WHAT IS ASKED: Output all lines exactly, with nothing added or dropped.

DATA BLOCK:

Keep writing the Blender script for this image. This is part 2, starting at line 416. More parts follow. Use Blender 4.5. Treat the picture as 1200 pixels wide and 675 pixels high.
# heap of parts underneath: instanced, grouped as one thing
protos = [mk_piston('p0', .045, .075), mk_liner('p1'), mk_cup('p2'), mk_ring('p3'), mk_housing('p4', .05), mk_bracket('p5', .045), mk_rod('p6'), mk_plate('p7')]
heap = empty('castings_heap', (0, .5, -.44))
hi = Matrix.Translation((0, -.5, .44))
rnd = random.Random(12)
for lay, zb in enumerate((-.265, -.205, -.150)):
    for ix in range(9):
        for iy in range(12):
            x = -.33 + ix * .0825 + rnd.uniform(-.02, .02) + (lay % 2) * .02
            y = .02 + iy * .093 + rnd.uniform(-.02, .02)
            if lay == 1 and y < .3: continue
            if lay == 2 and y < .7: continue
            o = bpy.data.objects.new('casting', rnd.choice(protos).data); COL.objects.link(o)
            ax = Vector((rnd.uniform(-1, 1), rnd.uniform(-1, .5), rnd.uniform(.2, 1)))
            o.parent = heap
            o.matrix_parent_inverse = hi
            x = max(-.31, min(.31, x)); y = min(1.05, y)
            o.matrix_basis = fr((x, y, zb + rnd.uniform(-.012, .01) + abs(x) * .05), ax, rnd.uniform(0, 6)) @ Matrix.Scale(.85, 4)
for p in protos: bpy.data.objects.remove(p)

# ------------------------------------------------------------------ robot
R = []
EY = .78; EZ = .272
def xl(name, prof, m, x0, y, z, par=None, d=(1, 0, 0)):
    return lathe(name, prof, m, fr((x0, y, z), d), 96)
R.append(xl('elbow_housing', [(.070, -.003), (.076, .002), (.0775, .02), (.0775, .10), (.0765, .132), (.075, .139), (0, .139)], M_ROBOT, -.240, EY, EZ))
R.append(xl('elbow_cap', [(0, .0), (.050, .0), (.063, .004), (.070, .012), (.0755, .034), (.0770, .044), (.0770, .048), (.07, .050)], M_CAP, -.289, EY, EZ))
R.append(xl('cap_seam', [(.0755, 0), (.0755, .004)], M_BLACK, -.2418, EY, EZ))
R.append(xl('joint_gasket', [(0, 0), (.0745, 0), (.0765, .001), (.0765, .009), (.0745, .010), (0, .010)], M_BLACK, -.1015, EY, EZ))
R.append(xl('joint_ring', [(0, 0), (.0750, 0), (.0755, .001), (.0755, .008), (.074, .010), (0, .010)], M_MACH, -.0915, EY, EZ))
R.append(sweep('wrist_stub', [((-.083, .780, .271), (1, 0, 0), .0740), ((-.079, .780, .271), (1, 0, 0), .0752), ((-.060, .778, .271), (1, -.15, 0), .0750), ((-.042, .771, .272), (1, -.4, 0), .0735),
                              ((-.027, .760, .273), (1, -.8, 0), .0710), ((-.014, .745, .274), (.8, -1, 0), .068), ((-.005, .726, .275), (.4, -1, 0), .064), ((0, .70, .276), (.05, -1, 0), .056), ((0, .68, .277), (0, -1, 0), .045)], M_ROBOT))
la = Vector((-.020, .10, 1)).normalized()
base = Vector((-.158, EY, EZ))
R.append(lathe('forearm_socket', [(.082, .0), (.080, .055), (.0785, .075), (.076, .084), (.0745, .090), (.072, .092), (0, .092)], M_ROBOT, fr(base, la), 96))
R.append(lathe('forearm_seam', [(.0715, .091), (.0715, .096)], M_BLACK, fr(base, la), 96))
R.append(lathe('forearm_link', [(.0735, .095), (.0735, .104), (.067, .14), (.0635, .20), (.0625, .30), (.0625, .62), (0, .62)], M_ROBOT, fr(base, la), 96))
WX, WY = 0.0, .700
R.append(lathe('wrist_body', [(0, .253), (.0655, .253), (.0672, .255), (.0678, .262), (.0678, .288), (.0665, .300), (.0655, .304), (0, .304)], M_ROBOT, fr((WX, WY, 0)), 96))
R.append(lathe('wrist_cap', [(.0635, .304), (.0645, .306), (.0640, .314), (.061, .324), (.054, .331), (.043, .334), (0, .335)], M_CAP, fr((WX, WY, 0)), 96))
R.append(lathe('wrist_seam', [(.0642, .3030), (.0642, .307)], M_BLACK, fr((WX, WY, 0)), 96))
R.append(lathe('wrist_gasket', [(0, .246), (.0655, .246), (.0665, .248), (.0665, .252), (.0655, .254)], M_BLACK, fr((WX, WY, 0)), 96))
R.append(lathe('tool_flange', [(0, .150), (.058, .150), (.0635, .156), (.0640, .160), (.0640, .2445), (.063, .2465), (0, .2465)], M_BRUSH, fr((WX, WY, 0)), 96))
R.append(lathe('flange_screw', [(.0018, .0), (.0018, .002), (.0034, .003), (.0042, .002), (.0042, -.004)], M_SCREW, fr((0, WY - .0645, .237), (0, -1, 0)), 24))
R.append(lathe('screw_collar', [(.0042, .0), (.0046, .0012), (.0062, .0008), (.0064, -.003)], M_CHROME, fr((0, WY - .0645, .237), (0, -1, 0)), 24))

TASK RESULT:
Keep writing the Blender script for this image. This is part 2, starting at line 416. More parts follow. Use Blender 4.5. Treat the picture as 1200 pixels wide and 675 pixels high.
# heap of parts underneath: instanced, grouped as one thing
protos = [mk_piston('p0', .045, .075), mk_liner('p1'), mk_cup('p2'), mk_ring('p3'), mk_housing('p4', .05), mk_bracket('p5', .045), mk_rod('p6'), mk_plate('p7')]
heap = empty('castings_heap', (0, .5, -.44))
hi = Matrix.Translation((0, -.5, .44))
rnd = random.Random(12)
for lay, zb in enumerate((-.265, -.205, -.150)):
    for ix in range(9):
        for iy in range(12):
            x = -.33 + ix * .0825 + rnd.uniform(-.02, .02) + (lay % 2) * .02
            y = .02 + iy * .093 + rnd.uniform(-.02, .02)
            if lay == 1 and y < .3: continue
            if lay == 2 and y < .7: continue
            o = bpy.data.objects.new('casting', rnd.choice(protos).data); COL.objects.link(o)
            ax = Vector((rnd.uniform(-1, 1), rnd.uniform(-1, .5), rnd.uniform(.2, 1)))
            o.parent = heap
            o.matrix_parent_inverse = hi
            x = max(-.31, min(.31, x)); y = min(1.05, y)
            o.matrix_basis = fr((x, y, zb + rnd.uniform(-.012, .01) + abs(x) * .05), ax, rnd.uniform(0, 6)) @ Matrix.Scale(.85, 4)
for p in protos: bpy.data.objects.remove(p)

# ------------------------------------------------------------------ robot
R = []
EY = .78; EZ = .272
def xl(name, prof, m, x0, y, z, par=None, d=(1, 0, 0)):
    return lathe(name, prof, m, fr((x0, y, z), d), 96)
R.append(xl('elbow_housing', [(.070, -.003), (.076, .002), (.0775, .02), (.0775, .10), (.0765, .132), (.075, .139), (0, .139)], M_ROBOT, -.240, EY, EZ))
R.append(xl('elbow_cap', [(0, .0), (.050, .0), (.063, .004), (.070, .012), (.0755, .034), (.0770, .044), (.0770, .048), (.07, .050)], M_CAP, -.289, EY, EZ))
R.append(xl('cap_seam', [(.0755, 0), (.0755, .004)], M_BLACK, -.2418, EY, EZ))
R.append(xl('joint_gasket', [(0, 0), (.0745, 0), (.0765, .001), (.0765, .009), (.0745, .010), (0, .010)], M_BLACK, -.1015, EY, EZ))
R.append(xl('joint_ring', [(0, 0), (.0750, 0), (.0755, .001), (.0755, .008), (.074, .010), (0, .010)], M_MACH, -.0915, EY, EZ))
R.append(sweep('wrist_stub', [((-.083, .780, .271), (1, 0, 0), .0740), ((-.079, .780, .271), (1, 0, 0), .0752), ((-.060, .778, .271), (1, -.15, 0), .0750), ((-.042, .771, .272), (1, -.4, 0), .0735),
                              ((-.027, .760, .273), (1, -.8, 0), .0710), ((-.014, .745, .274), (.8, -1, 0), .068), ((-.005, .726, .275), (.4, -1, 0), .064), ((0, .70, .276), (.05, -1, 0), .056), ((0, .68, .277), (0, -1, 0), .045)], M_ROBOT))
la = Vector((-.020, .10, 1)).normalized()
base = Vector((-.158, EY, EZ))
R.append(lathe('forearm_socket', [(.082, .0), (.080, .055), (.0785, .075), (.076, .084), (.0745, .090), (.072, .092), (0, .092)], M_ROBOT, fr(base, la), 96))
R.append(lathe('forearm_seam', [(.0715, .091), (.0715, .096)], M_BLACK, fr(base, la), 96))
R.append(lathe('forearm_link', [(.0735, .095), (.0735, .104), (.067, .14), (.0635, .20), (.0625, .30), (.0625, .62), (0, .62)], M_ROBOT, fr(base, la), 96))
WX, WY = 0.0, .700
R.append(lathe('wrist_body', [(0, .253), (.0655, .253), (.0672, .255), (.0678, .262), (.0678, .288), (.0665, .300), (.0655, .304), (0, .304)], M_ROBOT, fr((WX, WY, 0)), 96))
R.append(lathe('wrist_cap', [(.0635, .304), (.0645, .306), (.0640, .314), (.061, .324), (.054, .331), (.043, .334), (0, .335)], M_CAP, fr((WX, WY, 0)), 96))
R.append(lathe('wrist_seam', [(.0642, .3030), (.0642, .307)], M_BLACK, fr((WX, WY, 0)), 96))
R.append(lathe('wrist_gasket', [(0, .246), (.0655, .246), (.0665, .248), (.0665, .252), (.0655, .254)], M_BLACK, fr((WX, WY, 0)), 96))
R.append(lathe('tool_flange', [(0, .150), (.058, .150), (.0635, .156), (.0640, .160), (.0640, .2445), (.063, .2465), (0, .2465)], M_BRUSH, fr((WX, WY, 0)), 96))
R.append(lathe('flange_screw', [(.0018, .0), (.0018, .002), (.0034, .003), (.0042, .002), (.0042, -.004)], M_SCREW, fr((0, WY - .0645, .237), (0, -1, 0)), 24))
R.append(lathe('screw_collar', [(.0042, .0), (.0046, .0012), (.0062, .0008), (.0064, -.003)], M_CHROME, fr((0, WY - .0645, .237), (0, -1, 0)), 24))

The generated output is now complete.